Verehrte Kolleginnen und Kollegen, die CSU-Fraktion will einen gesunden, standortgerechten Mischwald, der naturnah und nachhaltig bewirtschaftet wird – dies gilt sowohl für den Staatswald als auch für den Privatwald.

Unser Gülle-Förderprogramm, mit dem jeder Kubikmeter mit 50 Cent gefördert wird und das pro Hektar eine Förderung bis zu 15 Euro ermöglicht, unterstützt die umweltgerechte Gülle-Ausbringung mit geringerer Ammoniak-Emission. Das hilft auch unserem Wald. Statt einer Privatisierung brauchen wir eine verstärkte Vitalisierung unserer Wälder. Herr Kollege Schläger, Sie haben vor wenigen Tagen medienwirksam neue Uniformen für die Förster gefordert. In der Zeitung stand, dass diese Dienstkleidung etwa 800000 Euro kosten würde. Dazu muss ich Ihnen sagen: Mir ist das Erscheinungsbild der Wälder wichtiger als eine neue Bekleidung der Förster.

(Beifall bei der CSU)

Im Übrigen bekommen unsere Förster einen Bekleidungszuschuss.

(Schläger (SPD): Zu wenig! – Hoderlein (SPD): Das würde doch fesch aussehen!)
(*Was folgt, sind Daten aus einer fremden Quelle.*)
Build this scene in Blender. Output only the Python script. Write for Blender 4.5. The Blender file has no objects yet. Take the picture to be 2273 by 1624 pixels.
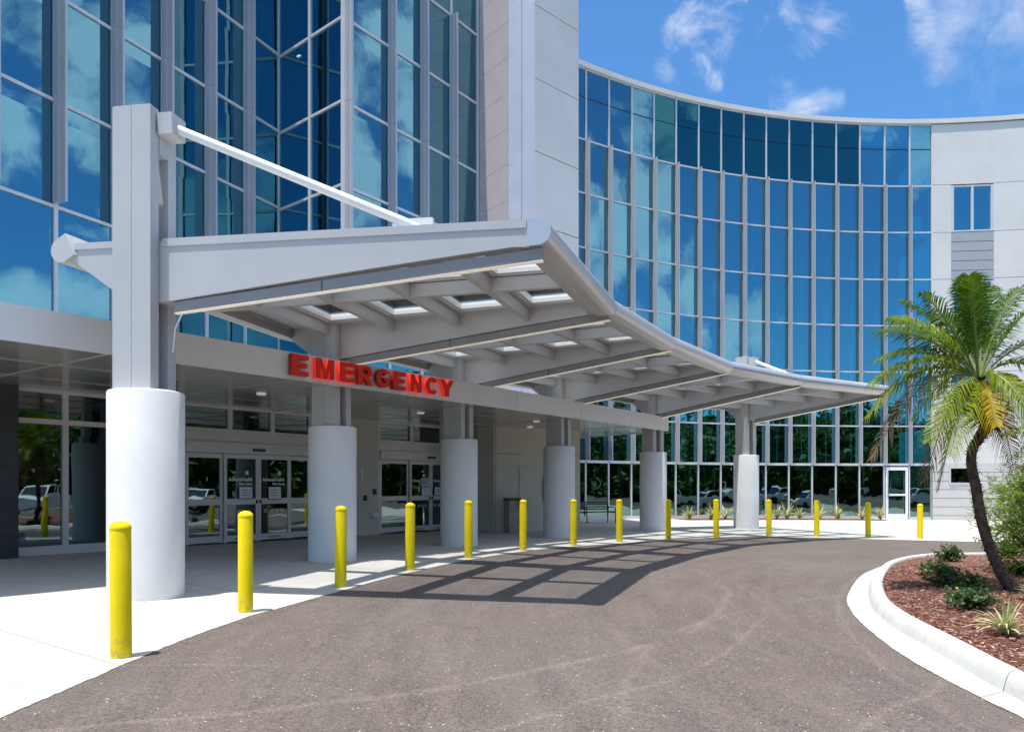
import bpy, bmesh, math, random
from mathutils import Vector, Matrix
R = math.radians
sc = bpy.context.scene
col = sc.collection

# ------------------------------------------------------------------ camera, sky, sun, exposure
F = 1677.0; CX = 1136.5; HZ = 1076.0; EYE = 1.5; TILT = .0135
cam = bpy.data.cameras.new('camera'); camo = bpy.data.objects.new('camera', cam); col.objects.link(camo)
camo.location = (0, 0, EYE); camo.rotation_euler = (R(90), 0, 0)
cam.sensor_width = 36; cam.lens = 36 * F / 2273; cam.shift_y = (HZ - 812) / 2273
cam.clip_end = 3000; cam.clip_start = .05
sc.camera = camo
SUNV = Vector((-.155, -.158, 1)).normalized()            # towards the sun
sun = bpy.data.lights.new('sun', 'SUN'); sun.energy = 4.6; sun.angle = R(.5); sun.color = (1, .955, .88)
suno = bpy.data.objects.new('sun', sun); col.objects.link(suno)
suno.rotation_euler = SUNV.to_track_quat('Z', 'Y').to_euler()
sc.view_settings.view_transform = 'Standard'; sc.view_settings.look = 'None'
sc.view_settings.exposure = 0.46; sc.view_settings.gamma = 1
sc.render.engine = 'CYCLES'
sc.cycles.max_bounces = 8; sc.cycles.transparent_max_bounces = 24; sc.cycles.glossy_bounces = 4

class NT:
    """tiny node-tree helper"""
    def __init__(s, tree): s.t = tree; s.n = tree.nodes; s.l = tree.links
    def node(s, typ, **kw):
        n = s.n.new(typ)
        for k, v in kw.items(): setattr(n, k, v)
        return n
    def put(s, sock, v):
        if isinstance(v, bpy.types.NodeSocket): s.l.new(v, sock)
        elif isinstance(v, (tuple, list)) and sock.type == 'RGBA' and len(v) == 3: sock.default_value = (*v, 1)
        else: sock.default_value = v
    def math(s, op, a, b=None, c=None, clamp=False):
        n = s.node('ShaderNodeMath', operation=op, use_clamp=clamp); s.put(n.inputs[0], a)
        if b is not None: s.put(n.inputs[1], b)
        if c is not None: s.put(n.inputs[2], c)
        return n.outputs[0]
    def vmath(s, op, a, b=None, out=0):
        n = s.node('ShaderNodeVectorMath', operation=op); s.put(n.inputs[0], a)
        if b is not None: s.put(n.inputs[1], b)
        return n.outputs['Value'] if op in ('DOT_PRODUCT', 'LENGTH', 'DISTANCE') else n.outputs[0]
    def mix(s, f, a, b, blend='MIX'):
        n = s.node('ShaderNodeMix', data_type='RGBA', blend_type=blend)
        s.put(n.inputs[0], f); s.put(n.inputs[6], a); s.put(n.inputs[7], b); return n.outputs[2]
    def noise(s, vec, scale, detail=4, rough=.55, dist=0):
        n = s.node('ShaderNodeTexNoise'); s.put(n.inputs['Vector'], vec); n.inputs['Scale'].default_value = scale
        n.inputs['Detail'].default_value = detail; n.inputs['Roughness'].default_value = rough; n.inputs['Distortion'].default_value = dist
        return n.outputs[0]
    def ramp(s, v, lo, hi, a=0., b=1., smooth=True):
        n = s.node('ShaderNodeMapRange', interpolation_type='SMOOTHSTEP' if smooth else 'LINEAR')
        s.put(n.inputs[0], v); n.inputs[1].default_value = lo; n.inputs[2].default_value = hi
        n.inputs[3].default_value = a; n.inputs[4].default_value = b; return n.outputs[0]
    def scale(s, vec, v):
        n = s.node('ShaderNodeMapping'); s.put(n.inputs[0], vec); n.inputs['Scale'].default_value = v; return n.outputs[0]

def raydir(u, v): return Vector(((u - CX) / F, 1, (HZ - v) / F)).normalized()

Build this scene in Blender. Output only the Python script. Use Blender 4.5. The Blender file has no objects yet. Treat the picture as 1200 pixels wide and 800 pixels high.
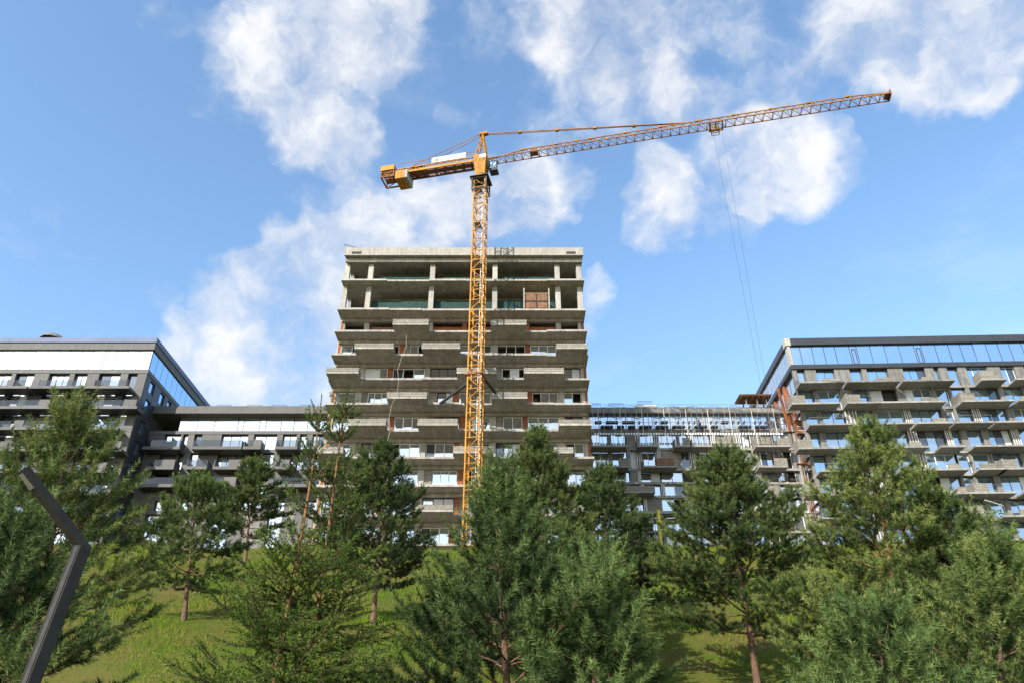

Meine sehr verehrten Damen und Herren, die Staatsregierung hat den schwierigen Spagat zwischen der sparsamen Haushaltsführung und dem notwendigen Finanzbedarf durch einen vernünftigen Mitteleinsatz wieder einmal geschafft. Der Doppelhaushalt 2003/2004 für die Einzelpläne 08 und 09 ist praxisgerecht, ausgewogen, verlässlich und mit Augenmaß konzipiert. Herr Kollege Ach, das ist auch Ihnen zu verdanken.

(Beifall bei der CSU)

Herr Kollege Brunner, Ihre Aufregung wäre gar nicht nötig gewesen. Sie haben etwa eine halbe Minute Redezeit übrig gelassen. Ich hätte Ihnen die Minute, die die Zwischenfrage von Herrn Kollegen Schläger gedauert hat, sogar rückvergütet.

(Brunner (CSU): Herr Präsident, gleich gehe ich nochmal nach vorne!)

Die Aussprache ist geschlossen. Ich erteile Herrn Staatsminister Miller das Wort.

Staatsminister Miller (Landwirtschaftsministerium) : Herr Präsident, Kolleginnen und Kollegen! Die Redner der Opposition haben mit den Zahlen, die sie soeben vorgebracht haben, nicht darüber hinwegtäuschen können, dass die landwirtschaftlichen Rahmenbedingungen in Bayern im Vergleich zum Rest der Bundesrepublik Deutschland mit am besten sind. Was haben dagegen die vier Jahre Agrarpolitik der neuen Bundesregierung gebracht? – Ich kann nur sagen, eine eklatante Benachteiligung unserer Bäuerinnen und Bauern.

(Beifall bei der CSU)

Zwanzig Jahre rot-grüne Politik hält unsere Landwirtschaft nicht mehr aus. Ich begrüße es, dass Herr Kollege Starzmann die Fehlleistungen der Bundesregierung bei den Steuern hart angeprangert hat. Ich halte es aber für unfair, wenn Sie behaupten, schuld daran wären die Beamten von Herrn Eichel, die jetzt noch im Bundesfinanzministerium sind. Sie sagen damit, dass Herr Eichel seinen Führungsaufgaben nicht nachkommt. Schließlich ist er der Minister. Sie haben aber Recht. Geben Sie Herrn Eichel Nachhilfeunterricht. Er braucht ihn dringend.